* [DATA LINES]
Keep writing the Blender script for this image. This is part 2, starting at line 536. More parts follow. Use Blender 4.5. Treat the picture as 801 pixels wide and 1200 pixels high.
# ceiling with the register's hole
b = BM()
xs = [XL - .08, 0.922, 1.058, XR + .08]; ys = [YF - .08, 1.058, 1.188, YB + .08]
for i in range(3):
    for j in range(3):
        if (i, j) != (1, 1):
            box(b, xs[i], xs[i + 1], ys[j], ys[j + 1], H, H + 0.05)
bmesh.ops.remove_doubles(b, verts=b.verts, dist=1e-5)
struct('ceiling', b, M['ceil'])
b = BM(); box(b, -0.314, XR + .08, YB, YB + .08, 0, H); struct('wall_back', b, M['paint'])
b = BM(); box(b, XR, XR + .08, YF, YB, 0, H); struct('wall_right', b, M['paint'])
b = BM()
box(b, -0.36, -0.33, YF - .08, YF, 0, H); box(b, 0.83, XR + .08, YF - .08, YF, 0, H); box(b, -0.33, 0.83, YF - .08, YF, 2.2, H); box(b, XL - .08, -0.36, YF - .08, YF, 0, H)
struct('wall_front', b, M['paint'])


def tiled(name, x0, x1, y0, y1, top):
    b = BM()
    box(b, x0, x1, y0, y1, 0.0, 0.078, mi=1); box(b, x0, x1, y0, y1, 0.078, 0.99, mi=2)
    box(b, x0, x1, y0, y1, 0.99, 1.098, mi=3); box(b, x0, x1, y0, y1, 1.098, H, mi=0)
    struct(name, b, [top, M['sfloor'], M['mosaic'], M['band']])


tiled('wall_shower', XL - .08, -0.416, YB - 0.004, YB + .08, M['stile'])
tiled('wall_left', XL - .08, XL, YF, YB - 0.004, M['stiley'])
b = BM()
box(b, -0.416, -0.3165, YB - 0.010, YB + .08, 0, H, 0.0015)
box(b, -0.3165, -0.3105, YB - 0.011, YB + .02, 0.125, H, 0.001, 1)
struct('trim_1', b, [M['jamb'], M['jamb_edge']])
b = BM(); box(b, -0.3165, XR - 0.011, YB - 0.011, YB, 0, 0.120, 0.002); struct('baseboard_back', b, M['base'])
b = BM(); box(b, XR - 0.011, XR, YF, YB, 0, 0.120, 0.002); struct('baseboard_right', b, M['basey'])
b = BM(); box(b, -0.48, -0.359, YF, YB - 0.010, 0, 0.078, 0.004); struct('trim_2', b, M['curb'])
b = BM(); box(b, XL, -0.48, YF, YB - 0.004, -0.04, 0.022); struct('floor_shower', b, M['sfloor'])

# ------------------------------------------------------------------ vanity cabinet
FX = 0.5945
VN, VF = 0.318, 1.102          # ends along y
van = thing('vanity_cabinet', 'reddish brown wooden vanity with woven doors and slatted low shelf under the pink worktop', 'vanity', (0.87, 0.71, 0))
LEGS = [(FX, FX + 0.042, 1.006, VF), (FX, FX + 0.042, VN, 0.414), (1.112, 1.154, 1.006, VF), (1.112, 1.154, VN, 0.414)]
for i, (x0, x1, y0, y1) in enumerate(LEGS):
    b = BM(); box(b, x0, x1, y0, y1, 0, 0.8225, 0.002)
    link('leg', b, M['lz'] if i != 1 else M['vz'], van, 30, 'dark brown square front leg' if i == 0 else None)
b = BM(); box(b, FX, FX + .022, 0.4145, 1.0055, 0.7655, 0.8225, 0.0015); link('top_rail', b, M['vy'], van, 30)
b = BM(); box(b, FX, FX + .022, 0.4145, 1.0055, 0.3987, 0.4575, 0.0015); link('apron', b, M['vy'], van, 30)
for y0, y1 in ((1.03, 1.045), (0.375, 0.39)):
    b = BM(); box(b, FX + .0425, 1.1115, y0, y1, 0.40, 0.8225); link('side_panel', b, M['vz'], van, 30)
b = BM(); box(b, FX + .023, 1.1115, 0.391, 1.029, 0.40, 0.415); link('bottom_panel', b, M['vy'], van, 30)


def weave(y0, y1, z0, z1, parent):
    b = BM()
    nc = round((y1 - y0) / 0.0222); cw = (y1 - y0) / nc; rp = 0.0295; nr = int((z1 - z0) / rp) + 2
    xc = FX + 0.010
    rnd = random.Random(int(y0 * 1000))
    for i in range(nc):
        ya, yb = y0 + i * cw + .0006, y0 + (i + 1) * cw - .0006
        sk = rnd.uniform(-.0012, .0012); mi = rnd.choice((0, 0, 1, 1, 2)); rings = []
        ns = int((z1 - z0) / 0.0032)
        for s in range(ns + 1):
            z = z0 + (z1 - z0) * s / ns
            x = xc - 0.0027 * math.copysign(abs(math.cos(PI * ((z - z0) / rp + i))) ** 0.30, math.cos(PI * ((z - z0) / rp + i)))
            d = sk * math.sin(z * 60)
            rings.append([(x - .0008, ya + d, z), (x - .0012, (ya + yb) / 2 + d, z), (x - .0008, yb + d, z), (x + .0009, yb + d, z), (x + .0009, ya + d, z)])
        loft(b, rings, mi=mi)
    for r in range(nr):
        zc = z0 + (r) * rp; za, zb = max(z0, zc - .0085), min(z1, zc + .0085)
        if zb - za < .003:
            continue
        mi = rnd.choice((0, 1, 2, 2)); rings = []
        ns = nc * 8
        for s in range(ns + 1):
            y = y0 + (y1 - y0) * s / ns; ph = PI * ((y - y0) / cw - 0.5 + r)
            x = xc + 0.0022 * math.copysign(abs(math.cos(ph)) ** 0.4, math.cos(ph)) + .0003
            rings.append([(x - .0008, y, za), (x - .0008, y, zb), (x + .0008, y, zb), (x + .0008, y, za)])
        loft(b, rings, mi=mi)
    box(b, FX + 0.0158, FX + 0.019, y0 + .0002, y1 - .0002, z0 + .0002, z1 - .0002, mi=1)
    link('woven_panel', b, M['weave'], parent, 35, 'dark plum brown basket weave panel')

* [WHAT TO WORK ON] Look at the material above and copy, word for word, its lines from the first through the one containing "struct(name, b, [top, M['sfloor'], M['mosaic'], M['band']])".

* [OUTPUT OF THE TASK]
Keep writing the Blender script for this image. This is part 2, starting at line 536. More parts follow. Use Blender 4.5. Treat the picture as 801 pixels wide and 1200 pixels high.
# ceiling with the register's hole
b = BM()
xs = [XL - .08, 0.922, 1.058, XR + .08]; ys = [YF - .08, 1.058, 1.188, YB + .08]
for i in range(3):
    for j in range(3):
        if (i, j) != (1, 1):
            box(b, xs[i], xs[i + 1], ys[j], ys[j + 1], H, H + 0.05)
bmesh.ops.remove_doubles(b, verts=b.verts, dist=1e-5)
struct('ceiling', b, M['ceil'])
b = BM(); box(b, -0.314, XR + .08, YB, YB + .08, 0, H); struct('wall_back', b, M['paint'])
b = BM(); box(b, XR, XR + .08, YF, YB, 0, H); struct('wall_right', b, M['paint'])
b = BM()
box(b, -0.36, -0.33, YF - .08, YF, 0, H); box(b, 0.83, XR + .08, YF - .08, YF, 0, H); box(b, -0.33, 0.83, YF - .08, YF, 2.2, H); box(b, XL - .08, -0.36, YF - .08, YF, 0, H)
struct('wall_front', b, M['paint'])


def tiled(name, x0, x1, y0, y1, top):
    b = BM()
    box(b, x0, x1, y0, y1, 0.0, 0.078, mi=1); box(b, x0, x1, y0, y1, 0.078, 0.99, mi=2)
    box(b, x0, x1, y0, y1, 0.99, 1.098, mi=3); box(b, x0, x1, y0, y1, 1.098, H, mi=0)
    struct(name, b, [top, M['sfloor'], M['mosaic'], M['band']])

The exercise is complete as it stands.